I notice I no longer give money to beggars that are sitting down. The game’s moved on, and it’s high time they realised this. The beggar I shell out to is the one that spots me from a distance, knows my type, which strings to pull, and even though I take avoiding action still manages to engineer an encounter. Then the story begins; hardship and woe and somewhere they’ve got to get to – the longer it goes on the more you owe them. It’s pure theatre, a bit like the West End, but with better acting.

“Help me if you can I’m feeling down” sang the Beatles. What had they got to be depressed about?

“You may say I’m a dreamer” sang Lennon after the split. Presumably someone had accused him of being a dreamer; in the pejorative sense, someone who spends his time dreaming rather than getting on with something useful; and if so the next line does nothing to rebut the accusation – “but I’m not the only one”. If something is bad there being more than one of it is worse surely not better… “You may say I’m a Nazi, but I’m not the only one…”
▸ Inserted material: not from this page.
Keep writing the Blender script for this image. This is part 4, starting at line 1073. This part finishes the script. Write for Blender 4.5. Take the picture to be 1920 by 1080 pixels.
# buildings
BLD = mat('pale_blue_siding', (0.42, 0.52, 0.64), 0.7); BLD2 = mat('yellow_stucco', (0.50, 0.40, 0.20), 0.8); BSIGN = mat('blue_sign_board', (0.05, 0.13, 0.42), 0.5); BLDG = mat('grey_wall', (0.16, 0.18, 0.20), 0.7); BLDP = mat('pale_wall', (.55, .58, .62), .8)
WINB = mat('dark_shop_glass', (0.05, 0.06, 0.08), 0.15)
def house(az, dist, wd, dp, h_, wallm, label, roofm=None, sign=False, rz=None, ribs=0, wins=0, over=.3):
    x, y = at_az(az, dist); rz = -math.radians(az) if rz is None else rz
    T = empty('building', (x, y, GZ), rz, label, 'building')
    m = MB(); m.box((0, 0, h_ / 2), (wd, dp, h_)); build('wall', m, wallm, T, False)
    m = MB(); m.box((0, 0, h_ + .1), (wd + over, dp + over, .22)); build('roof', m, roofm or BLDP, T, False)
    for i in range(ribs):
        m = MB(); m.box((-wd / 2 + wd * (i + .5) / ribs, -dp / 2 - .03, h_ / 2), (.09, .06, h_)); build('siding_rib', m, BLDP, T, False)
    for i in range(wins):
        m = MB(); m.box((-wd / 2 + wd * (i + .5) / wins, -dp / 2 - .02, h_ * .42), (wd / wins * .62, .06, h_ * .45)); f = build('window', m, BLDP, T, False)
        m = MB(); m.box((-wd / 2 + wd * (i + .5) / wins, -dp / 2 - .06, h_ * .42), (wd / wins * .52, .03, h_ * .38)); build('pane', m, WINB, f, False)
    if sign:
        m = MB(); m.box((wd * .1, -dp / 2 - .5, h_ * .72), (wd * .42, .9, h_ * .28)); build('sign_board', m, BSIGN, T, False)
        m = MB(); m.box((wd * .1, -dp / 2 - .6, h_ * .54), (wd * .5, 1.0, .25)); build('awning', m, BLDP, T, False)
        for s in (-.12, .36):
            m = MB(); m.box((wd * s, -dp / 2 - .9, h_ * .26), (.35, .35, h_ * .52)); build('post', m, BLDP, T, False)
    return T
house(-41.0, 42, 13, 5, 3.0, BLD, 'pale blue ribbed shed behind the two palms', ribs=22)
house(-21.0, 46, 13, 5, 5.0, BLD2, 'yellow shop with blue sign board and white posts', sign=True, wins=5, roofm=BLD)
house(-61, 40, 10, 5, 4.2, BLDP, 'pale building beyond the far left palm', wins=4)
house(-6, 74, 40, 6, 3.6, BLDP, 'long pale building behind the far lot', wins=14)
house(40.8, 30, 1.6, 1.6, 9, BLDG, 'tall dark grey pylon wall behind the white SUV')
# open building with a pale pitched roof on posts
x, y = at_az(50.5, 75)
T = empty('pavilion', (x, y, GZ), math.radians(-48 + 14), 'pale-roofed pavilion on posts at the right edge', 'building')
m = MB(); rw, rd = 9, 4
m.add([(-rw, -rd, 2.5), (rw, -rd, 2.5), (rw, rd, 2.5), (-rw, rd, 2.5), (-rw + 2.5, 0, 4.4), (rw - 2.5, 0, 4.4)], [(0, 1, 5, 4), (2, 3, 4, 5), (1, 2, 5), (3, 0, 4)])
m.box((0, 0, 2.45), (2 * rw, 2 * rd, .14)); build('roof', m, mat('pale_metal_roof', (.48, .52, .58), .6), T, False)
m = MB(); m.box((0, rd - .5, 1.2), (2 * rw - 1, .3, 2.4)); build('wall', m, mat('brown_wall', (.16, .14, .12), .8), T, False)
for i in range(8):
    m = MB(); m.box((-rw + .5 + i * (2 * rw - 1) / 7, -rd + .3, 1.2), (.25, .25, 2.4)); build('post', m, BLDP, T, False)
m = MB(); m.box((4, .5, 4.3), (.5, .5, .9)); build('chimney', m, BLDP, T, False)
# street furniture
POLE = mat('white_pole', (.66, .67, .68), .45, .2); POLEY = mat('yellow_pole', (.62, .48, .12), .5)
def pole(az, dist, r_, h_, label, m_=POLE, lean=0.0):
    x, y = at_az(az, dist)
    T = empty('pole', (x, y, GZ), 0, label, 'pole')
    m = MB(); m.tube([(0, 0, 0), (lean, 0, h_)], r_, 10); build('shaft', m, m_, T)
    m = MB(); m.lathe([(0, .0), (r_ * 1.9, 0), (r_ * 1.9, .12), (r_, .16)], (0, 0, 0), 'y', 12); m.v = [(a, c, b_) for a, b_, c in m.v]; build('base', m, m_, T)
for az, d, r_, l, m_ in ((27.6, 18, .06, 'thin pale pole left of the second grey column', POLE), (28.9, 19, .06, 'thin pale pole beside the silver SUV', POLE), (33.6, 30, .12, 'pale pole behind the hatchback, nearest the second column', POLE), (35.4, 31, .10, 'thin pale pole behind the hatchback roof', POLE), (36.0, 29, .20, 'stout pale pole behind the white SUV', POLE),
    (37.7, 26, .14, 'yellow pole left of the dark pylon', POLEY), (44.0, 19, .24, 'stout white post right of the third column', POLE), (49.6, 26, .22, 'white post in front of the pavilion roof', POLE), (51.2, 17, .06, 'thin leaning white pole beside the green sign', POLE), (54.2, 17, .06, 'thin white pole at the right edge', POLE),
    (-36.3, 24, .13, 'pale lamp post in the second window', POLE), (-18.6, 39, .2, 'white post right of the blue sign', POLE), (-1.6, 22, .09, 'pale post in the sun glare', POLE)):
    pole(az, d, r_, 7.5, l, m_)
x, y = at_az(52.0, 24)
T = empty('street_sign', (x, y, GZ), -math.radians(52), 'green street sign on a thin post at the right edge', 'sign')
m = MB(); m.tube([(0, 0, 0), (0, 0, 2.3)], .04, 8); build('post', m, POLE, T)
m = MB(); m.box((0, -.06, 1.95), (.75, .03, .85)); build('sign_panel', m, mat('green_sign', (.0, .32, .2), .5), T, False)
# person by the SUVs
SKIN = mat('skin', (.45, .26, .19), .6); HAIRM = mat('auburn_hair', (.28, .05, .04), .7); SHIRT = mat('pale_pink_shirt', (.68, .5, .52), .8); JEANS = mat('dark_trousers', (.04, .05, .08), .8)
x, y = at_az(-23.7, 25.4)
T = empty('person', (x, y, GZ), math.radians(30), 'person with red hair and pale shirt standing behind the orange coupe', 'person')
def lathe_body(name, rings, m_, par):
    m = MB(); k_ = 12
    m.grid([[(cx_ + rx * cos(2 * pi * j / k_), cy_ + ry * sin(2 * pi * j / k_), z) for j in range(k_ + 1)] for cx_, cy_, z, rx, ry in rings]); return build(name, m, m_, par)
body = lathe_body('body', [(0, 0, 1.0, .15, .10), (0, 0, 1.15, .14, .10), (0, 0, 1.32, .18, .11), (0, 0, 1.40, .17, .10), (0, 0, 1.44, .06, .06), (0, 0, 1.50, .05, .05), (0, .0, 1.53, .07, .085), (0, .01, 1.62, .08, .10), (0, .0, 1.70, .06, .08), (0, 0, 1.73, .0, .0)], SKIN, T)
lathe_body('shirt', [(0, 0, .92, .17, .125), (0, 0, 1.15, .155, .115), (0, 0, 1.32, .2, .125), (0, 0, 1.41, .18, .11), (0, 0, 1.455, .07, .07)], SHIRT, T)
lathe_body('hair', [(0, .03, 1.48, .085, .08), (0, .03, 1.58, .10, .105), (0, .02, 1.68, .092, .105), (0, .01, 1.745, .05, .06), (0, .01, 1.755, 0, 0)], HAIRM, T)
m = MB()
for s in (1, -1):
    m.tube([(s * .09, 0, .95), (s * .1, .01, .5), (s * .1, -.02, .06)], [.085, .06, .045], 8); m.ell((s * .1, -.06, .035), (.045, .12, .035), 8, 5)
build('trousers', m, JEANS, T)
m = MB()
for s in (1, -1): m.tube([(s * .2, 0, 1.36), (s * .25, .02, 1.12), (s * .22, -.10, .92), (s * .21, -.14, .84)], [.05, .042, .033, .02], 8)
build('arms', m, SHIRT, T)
But perhaps the greatest forms of help are those innumerable forms that you have received and continue to receive without even being slightly aware of them. That your skin doesn’t blow off in the wind, that the ground beneath your feet is not molten rock, that the sewage system functions adequately – all the things you take for granted, and the whole mysterious gift of life. The correct position is surely gratitude; but gratitude is tiring – and a tad demeaning, particularly when you feel you can’t reciprocate the generosity you’ve been shown. And how can you with the gift of life? Ah, there’s one way….

I should be more grateful to my parents. That I’m not is their fault: they should have raised me to be more grateful.